Continuing her bird’s eye description of the development of interfaith study on the campus, Professor Eck said: “Colleges have participated in the changing demography of America over these years. They are no longer simply small private liberal arts colleges with a white chapel. They are no longer just nondenominational Protestant with a Hillel or a Newman Club: Catholic-Protestant-Jewish – the way things were in the 50s. All of our campuses today are multi-religious. So whatever our colleges do for chaplaincy needs also to happen in their relationships towards the religious communities on campus.

Of course, it is equally true they are now hiring interfaith officers for every major denomination in the Christian world and in the Jewish society of organizational structure as well, Professor Eck says. “They have to have people who are their interfaith officers, because they cannot simply function with people who know only about themselves. They have to have a whole staff that reaches out to other organizations.
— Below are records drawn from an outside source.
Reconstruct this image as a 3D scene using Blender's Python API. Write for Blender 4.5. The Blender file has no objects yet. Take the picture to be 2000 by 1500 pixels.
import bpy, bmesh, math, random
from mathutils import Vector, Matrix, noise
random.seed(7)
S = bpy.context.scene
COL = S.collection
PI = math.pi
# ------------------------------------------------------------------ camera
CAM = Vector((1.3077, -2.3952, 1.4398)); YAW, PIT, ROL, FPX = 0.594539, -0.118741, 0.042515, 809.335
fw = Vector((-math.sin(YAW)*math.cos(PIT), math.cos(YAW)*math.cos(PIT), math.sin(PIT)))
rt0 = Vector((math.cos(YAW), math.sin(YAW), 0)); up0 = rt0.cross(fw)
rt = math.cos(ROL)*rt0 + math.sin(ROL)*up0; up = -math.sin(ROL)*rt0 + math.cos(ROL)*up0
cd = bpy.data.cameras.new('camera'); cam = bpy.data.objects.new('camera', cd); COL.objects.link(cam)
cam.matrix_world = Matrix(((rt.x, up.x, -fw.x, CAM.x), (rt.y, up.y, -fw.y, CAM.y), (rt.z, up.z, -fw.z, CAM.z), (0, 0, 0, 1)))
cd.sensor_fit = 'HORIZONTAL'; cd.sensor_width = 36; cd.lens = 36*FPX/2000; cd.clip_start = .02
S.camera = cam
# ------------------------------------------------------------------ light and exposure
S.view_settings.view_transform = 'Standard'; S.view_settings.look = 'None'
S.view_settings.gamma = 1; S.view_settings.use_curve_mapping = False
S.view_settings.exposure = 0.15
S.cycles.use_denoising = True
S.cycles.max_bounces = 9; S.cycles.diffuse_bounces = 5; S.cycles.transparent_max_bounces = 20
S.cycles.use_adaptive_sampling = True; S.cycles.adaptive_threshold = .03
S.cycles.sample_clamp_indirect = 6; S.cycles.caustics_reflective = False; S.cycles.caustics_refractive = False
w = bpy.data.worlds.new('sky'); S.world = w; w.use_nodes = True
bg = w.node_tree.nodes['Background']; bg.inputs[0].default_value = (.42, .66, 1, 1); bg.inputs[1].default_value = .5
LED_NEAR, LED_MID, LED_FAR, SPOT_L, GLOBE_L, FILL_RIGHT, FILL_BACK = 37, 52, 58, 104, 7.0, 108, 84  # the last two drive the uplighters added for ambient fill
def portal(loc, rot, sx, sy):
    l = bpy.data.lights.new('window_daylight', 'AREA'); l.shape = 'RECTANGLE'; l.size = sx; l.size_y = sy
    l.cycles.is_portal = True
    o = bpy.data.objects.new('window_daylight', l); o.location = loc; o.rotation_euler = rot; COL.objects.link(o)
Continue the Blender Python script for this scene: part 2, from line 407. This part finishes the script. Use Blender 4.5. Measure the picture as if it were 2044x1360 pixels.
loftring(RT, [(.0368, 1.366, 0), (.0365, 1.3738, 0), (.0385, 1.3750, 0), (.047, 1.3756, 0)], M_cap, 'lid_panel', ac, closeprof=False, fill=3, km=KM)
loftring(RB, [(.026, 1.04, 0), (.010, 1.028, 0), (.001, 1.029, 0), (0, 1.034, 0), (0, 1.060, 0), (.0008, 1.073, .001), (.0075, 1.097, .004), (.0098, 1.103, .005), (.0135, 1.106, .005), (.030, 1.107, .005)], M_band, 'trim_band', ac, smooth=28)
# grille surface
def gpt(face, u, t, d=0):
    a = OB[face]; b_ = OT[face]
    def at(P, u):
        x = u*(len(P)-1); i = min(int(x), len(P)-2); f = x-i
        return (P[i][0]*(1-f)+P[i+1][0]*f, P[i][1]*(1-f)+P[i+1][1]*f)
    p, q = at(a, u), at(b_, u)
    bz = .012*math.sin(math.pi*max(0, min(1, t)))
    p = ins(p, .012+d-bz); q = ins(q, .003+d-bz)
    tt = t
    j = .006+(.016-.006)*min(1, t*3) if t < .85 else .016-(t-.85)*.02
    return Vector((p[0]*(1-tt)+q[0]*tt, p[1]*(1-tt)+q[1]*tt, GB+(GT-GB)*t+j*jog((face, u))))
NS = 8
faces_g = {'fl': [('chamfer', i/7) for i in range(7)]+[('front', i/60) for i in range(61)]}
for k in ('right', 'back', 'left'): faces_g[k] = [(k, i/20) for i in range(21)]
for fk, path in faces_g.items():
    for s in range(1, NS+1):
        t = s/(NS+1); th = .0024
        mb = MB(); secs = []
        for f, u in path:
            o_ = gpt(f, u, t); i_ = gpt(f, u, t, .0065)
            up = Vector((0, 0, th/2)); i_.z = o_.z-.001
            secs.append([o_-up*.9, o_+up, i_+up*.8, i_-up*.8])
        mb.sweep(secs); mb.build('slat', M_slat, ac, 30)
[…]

“I think there are many people who approach a mid-career point who say ‘I would like to do something different with my life’ . . . whether it’s a doctor who comes to Harvard who wants to do enter the chaplaincy program or whether its people in the corporate world who want to change their lives and redirect some of their corporate enterprises.”

Whomever they might be, whatever their background or previous life experience, Professor Diana Eck is ready and eager to welcome all of them into the interfaith fold because, as she predicts, interfaith engagement from now on will become an integral part of the warp and woof of our lives.